Study Finds Dogs Can Actually Read Human Emotions & Show Empathy


We’ve all heard it before: Dogs are man’s best friend. They are extremely loyal, loving, and sensitive, always seeming to know when you need some cheering up. Well, a new study shows that they do in fact know when you are feeling down, or happy, or any other emotion, because they have the ability to read human emotion. They do this through interpreting various stimuli, such as visual and auditory cues, and they are the only creatures aside from humans that have been shown to have this ability.

A study was conducted by a team of animal behaviour experts and psychologists from the universities of Lincoln and Sao Paulo. Dogs were shown abstract mental depictions of positive and negative emotional states. 17 domestic dogs were involved in the study and they were shown pairs of pictures, either of a happy or an angry person, or a dog looking playful or aggressive. The dogs were then played sounds of playful or aggressive barking or a person saying “come here” in Portuguese in either a cheerful or angry tone.

The Results?

The dogs tended to look at the picture that matched the tone of voice and picked out the proper human expression more often than not. They were very good at recognizing the tone of the other dogs’ bark as well.

Last year, researchers in Vienna, Austria also found that dogs could tell whether a person was happy or angry just by looking at their face.

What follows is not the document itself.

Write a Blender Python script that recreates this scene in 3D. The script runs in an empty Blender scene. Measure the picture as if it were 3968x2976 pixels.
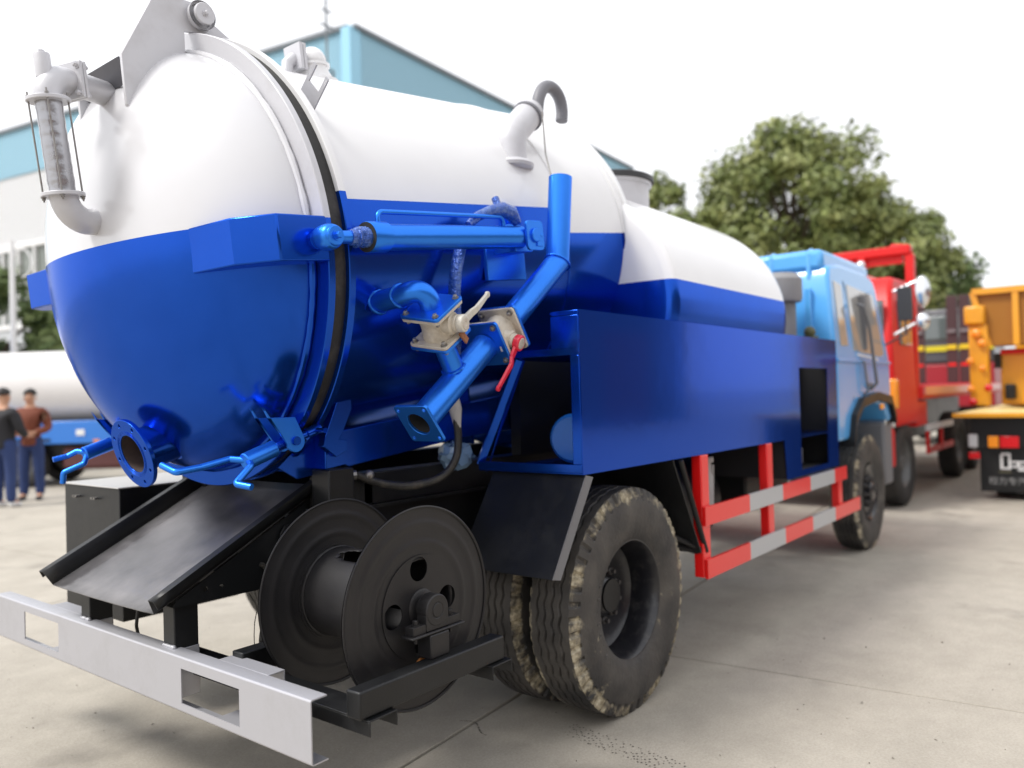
import bpy, bmesh, math, random
from mathutils import Vector, Matrix
random.seed(7)
R_ = math.radians
SC = bpy.context.scene
COL = SC.collection

# ------------------------------------------------------------------ camera
def cam_axes(yaw, pitch, roll):
    cy, sy = math.cos(yaw), math.sin(yaw)
    f = Vector((cy*math.cos(pitch), sy*math.cos(pitch), math.sin(pitch)))
    r0 = Vector((sy, -cy, 0)); u0 = r0.cross(f)
    r = math.cos(roll)*r0 + math.sin(roll)*u0
    u = -math.sin(roll)*r0 + math.cos(roll)*u0
    return r, u, f
CR, CU, CF = cam_axes(R_(38.274), R_(0.844), R_(-1.604))
cd = bpy.data.cameras.new('camera'); cam = bpy.data.objects.new('camera', cd); COL.objects.link(cam)
cam.matrix_world = Matrix(((CR.x, CU.x, -CF.x, 0), (CR.y, CU.y, -CF.y, 0), (CR.z, CU.z, -CF.z, 1.4306), (0, 0, 0, 1)))
cd.sensor_width = 36; cd.lens = 28.152; cd.clip_start = 0.05; cd.clip_end = 3000
cd.dof.use_dof = True; cd.dof.focus_distance = 2.7; cd.dof.aperture_fstop = 1.35
SC.camera = cam

# ------------------------------------------------------------------ sky, sun, exposure (bright overcast day)
W = bpy.data.worlds.new('World'); SC.world = W; W.use_nodes = True
nt = W.node_tree; nt.nodes.clear()
sky = nt.nodes.new('ShaderNodeTexSky'); sky.sky_type = 'NISHITA'; sky.sun_disc = False
SUN_EL, SUN_AZ = R_(54), R_(152)      # azimuth of the sun in the ground plane, from +x towards +y
sky.sun_elevation = SUN_EL; sky.sun_rotation = R_(90) - SUN_AZ
sky.dust_density = 4.0; sky.air_density = 1.0; sky.ozone_density = 1.0
hs = nt.nodes.new('ShaderNodeHueSaturation'); hs.inputs['Saturation'].default_value = 0.12
mx = nt.nodes.new('ShaderNodeMix'); mx.data_type = 'RGBA'; mx.inputs[0].default_value = 0.72
mx.inputs[7].default_value = (11.0, 11.1, 11.5, 1)         # the even white cloud cover
bg = nt.nodes.new('ShaderNodeBackground'); bg.inputs['Strength'].default_value = 0.072
wo = nt.nodes.new('ShaderNodeOutputWorld')
nt.links.new(sky.outputs[0], hs.inputs['Color']); nt.links.new(hs.outputs[0], mx.inputs[6])
nt.links.new(mx.outputs[2], bg.inputs['Color']); nt.links.new(bg.outputs[0], wo.inputs[0])
sd = bpy.data.lights.new('sun', 'SUN'); sd.energy = 1.5; sd.angle = R_(16); sd.color = (1, .965, .91)
sun = bpy.data.objects.new('sun', sd); COL.objects.link(sun)
sv = Vector((math.cos(SUN_EL)*math.cos(SUN_AZ), math.cos(SUN_EL)*math.sin(SUN_AZ), math.sin(SUN_EL)))
sun.rotation_euler = sv.to_track_quat('Z', 'Y').to_euler()
vs = SC.view_settings; vs.view_transform = 'Standard'; vs.look = 'None'; vs.exposure = 1.0; vs.gamma = 1.0
SC.cycles.max_bounces = 8; SC.cycles.diffuse_bounces = 3; SC.cycles.glossy_bounces = 4
SC.cycles.use_denoising = True

# ------------------------------------------------------------------ materials
MATS = {}
def mat(name, base, rough=.5, metal=0., coat=0., coat_r=.1, spec=.5, var=None, vscale=6., bump=0., bscale=60., dirt=None, dscale=2., damt=.35, trans=0., emis=None, rvar=0.):
    """principled paint/metal; var = second colour mixed by noise, dirt = third colour in soft patches, bump = fine relief"""
    m = bpy.data.materials.new(name); m.use_nodes = True
    t = m.node_tree; p = t.nodes['Principled BSDF']
    p.inputs['Roughness'].default_value = rough; p.inputs['Metallic'].default_value = metal
    p.inputs['Coat Weight'].default_value = coat; p.inputs['Coat Roughness'].default_value = coat_r
    p.inputs['Specular IOR Level'].default_value = spec
    if trans: p.inputs['Transmission Weight'].default_value = trans
    if emis: p.inputs['Emission Color'].default_value = (*emis[:3], 1); p.inputs['Emission Strength'].default_value = emis[3]
    p.inputs['Base Color'].default_value = (*base, 1)
    tc = t.nodes.new('ShaderNodeTexCoord'); src = tc.outputs['Object']
    col = None
    if var:
        n = t.nodes.new('ShaderNodeTexNoise'); n.inputs['Scale'].default_value = vscale; n.inputs['Detail'].default_value = 6; n.inputs['Roughness'].default_value = .6
        t.links.new(src, n.inputs['Vector'])
        r = t.nodes.new('ShaderNodeValToRGB'); r.color_ramp.elements[0].position = .32; r.color_ramp.elements[1].position = .68
        r.color_ramp.elements[0].color = (*base, 1); r.color_ramp.elements[1].color = (*var, 1)
        t.links.new(n.outputs['Fac'], r.inputs['Fac']); col = r.outputs['Color']
    if dirt:
        n = t.nodes.new('ShaderNodeTexNoise'); n.inputs['Scale'].default_value = dscale; n.inputs['Detail'].default_value = 9; n.inputs['Roughness'].default_value = .68
        t.links.new(src, n.inputs['Vector'])
        mr = t.nodes.new('ShaderNodeMapRange'); mr.inputs[1].default_value = .5; mr.inputs[2].default_value = .72; mr.inputs[4].default_value = damt
        t.links.new(n.outputs['Fac'], mr.inputs[0])
        x = t.nodes.new('ShaderNodeMix'); x.data_type = 'RGBA'; x.inputs[6].default_value = (*base, 1); x.inputs[7].default_value = (*dirt, 1)
        if col: t.links.new(col, x.inputs[6])
        t.links.new(mr.outputs[0], x.inputs[0]); col = x.outputs[2]
        ra = t.nodes.new('ShaderNodeMath'); ra.operation = 'MULTIPLY_ADD'; ra.inputs[1].default_value = .35; ra.inputs[2].default_value = rough
        t.links.new(mr.outputs[0], ra.inputs[0]); t.links.new(ra.outputs[0], p.inputs['Roughness'])
    if col: t.links.new(col, p.inputs['Base Color'])
    if bump:
        n = t.nodes.new('ShaderNodeTexNoise'); n.inputs['Scale'].default_value = bscale; n.inputs['Detail'].default_value = 4
        t.links.new(src, n.inputs['Vector'])
        b = t.nodes.new('ShaderNodeBump'); b.inputs['Strength'].default_value = bump; b.inputs['Distance'].default_value = .01
        t.links.new(n.outputs['Fac'], b.inputs['Height']); t.links.new(b.outputs[0], p.inputs['Normal'])
    MATS[name] = m
    return m
BLUE = mat('blue_metallic_paint', (.006, .068, .45), .20, .84, .14, .08, var=(.008, .078, .50), vscale=3, bump=.06, bscale=2.6)
BLUEP = mat('blue_pipe_paint', (.025, .20, .80), .32, .80, .15, .2, var=(.03, .22, .84), vscale=4, bump=.05, bscale=30)
BLUE2 = mat('blue_panel_paint', (.007, .060, .45), .13, .78, .18, .05, bump=.22, bscale=1.8)
for m_ in (BLUE, BLUEP, BLUE2): m_.node_tree.nodes['Principled BSDF'].inputs['Specular Tint'].default_value = (.42, .58, 1.0, 1)
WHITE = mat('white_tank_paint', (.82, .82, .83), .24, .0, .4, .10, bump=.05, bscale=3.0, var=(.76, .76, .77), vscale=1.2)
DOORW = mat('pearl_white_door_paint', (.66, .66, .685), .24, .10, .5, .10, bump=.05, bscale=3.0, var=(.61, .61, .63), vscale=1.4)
SILVER = mat('silver_grey_paint', (.44, .44, .47), .42, .35, .2, .3, bump=.04, bscale=120, dirt=(.36, .35, .35), dscale=3, damt=.5)
LGREY = mat('light_grey_paint', (.56, .56, .59), .42, .15, .2, .3, bump=.05, bscale=90, dirt=(.42, .41, .42), dscale=5, damt=.4)
BLACK = mat('black_chassis_paint', (.008, .0085, .0095), .42, 0, .05, .3, spec=.35, bump=.06, bscale=160, dirt=(.03, .03, .03), dscale=4, damt=.4)
BLACKD = mat('black_reel_paint', (.013, .0125, .014), .46, .1, .05, .35, spec=.4, bump=.10, bscale=240, var=(.019, .018, .019), vscale=7)
CHUTE = mat('dust_and_sheen_sheet', (.055, .053, .055), .36, .0, .4, .3, var=(.13, .124, .127), vscale=4.5, dirt=(.22, .21, .213), dscale=2.2, damt=.9, bump=.05, bscale=40)  # pale patches mix real dust with sky sheen put into the colour
RUB = mat('black_rubber_seal', (.015, .014, .013), .6, bump=.2, bscale=60, dirt=(.12, .11, .10), dscale=6, damt=.6)
HOSE = mat('black_hose_rubber', (.02, .019, .018), .45, dirt=(.14, .12, .09), dscale=20, damt=.5)
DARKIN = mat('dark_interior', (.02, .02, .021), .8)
CAST = mat('cast_aluminium', (.60, .55, .47), .55, .35, bump=.35, bscale=90, dirt=(.33, .27, .2), dscale=14, damt=.6)
STEEL = mat('bare_bolt_steel', (.30, .29, .28), .4, .8, dirt=(.12, .08, .05), dscale=40, damt=.6)
RUSTY = mat('rusty_copper', (.32, .13, .06), .6, .3, dirt=(.1, .05, .03), dscale=60, damt=.8)
RED = mat('red_guard_paint', (.85, .008, .008), .35, 0, .4, .15, bump=.04, bscale=30)
REDH = mat('red_plastic_grip', (.72, .02, .05), .35, 0, .3)
GREYB = mat('grey_guard_paint', (.47, .48, .50), .4, .1, .2)
FOIL = mat('crumpled_masking_foil', (.40, .40, .42), .24, .75, bump=.35, bscale=16, dirt=(.25, .24, .24), dscale=7, damt=.3)
WRAP = mat('overpainted_plastic_wrap', (.03, .10, .42), .25, .35, .5, .1, bump=1.0, bscale=70, dirt=(.2, .3, .5), dscale=30, damt=.6)
TAPE = mat('grey_plastic_tape', (.45, .44, .43), .35, bump=.8, bscale=50)
SKYB = mat('light_blue_cab_paint', (.09, .38, .80), .3, 0, .6, .1, bump=.02, bscale=10)
CABGLASS = mat('reflection_grey_cab_glass', (.36, .35, .33), .12, 0, .5, .05, spec=.7)  # grey base colour carries the reflected sky and buildings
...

One of the researchers from the University of Lincoln, Dr. Kun Guo, said:

Previous studies have indicated that dogs can differentiate between human emotions from cues such as facial expressions, but this is not the same as emotional recognition. Our study shows that dogs have the ability to integrate two different sources of sensory information into a coherent perception of emotion in both humans and dogs. To do so requires a system of internal categorization of emotional states. This cognitive ability has until now only been evidenced in primates and the capacity to do this across species only seen in humans.

Co-author of the study, Professor Daniel Mills, from the School of Life Sciences at the University of Lincoln, remarked:

It has been a long-standing debate whether dogs can recognize human emotions. Many dog owners report anecdotally that their pets seem highly sensitive to the moods of human family members. However, there is an important difference between associative behavior, such as learning to respond appropriately to an angry voice, and recognizing a range of very different cues that go together to indicate emotional arousal in another. Our findings are the first to show that dogs truly recognize emotions in humans and other dogs. Importantly, the dogs in our trials received no prior training or period of familiarization with the subjects in the images or audio. This suggests that dogs’ ability to combine emotional cues may be intrinsic. As a highly social species, such a tool would have been advantageous and the detection of emotion in humans may even have been selected for over generations of domestication by us.

It was found that dogs are also able to imitate each other’s expressions, which shows that they have the capacity for empathy as well.

How adorable is that? Your dog can very well understand how you are feeling and that may be exactly why they always seem to be right there, by your side, when you need them the most.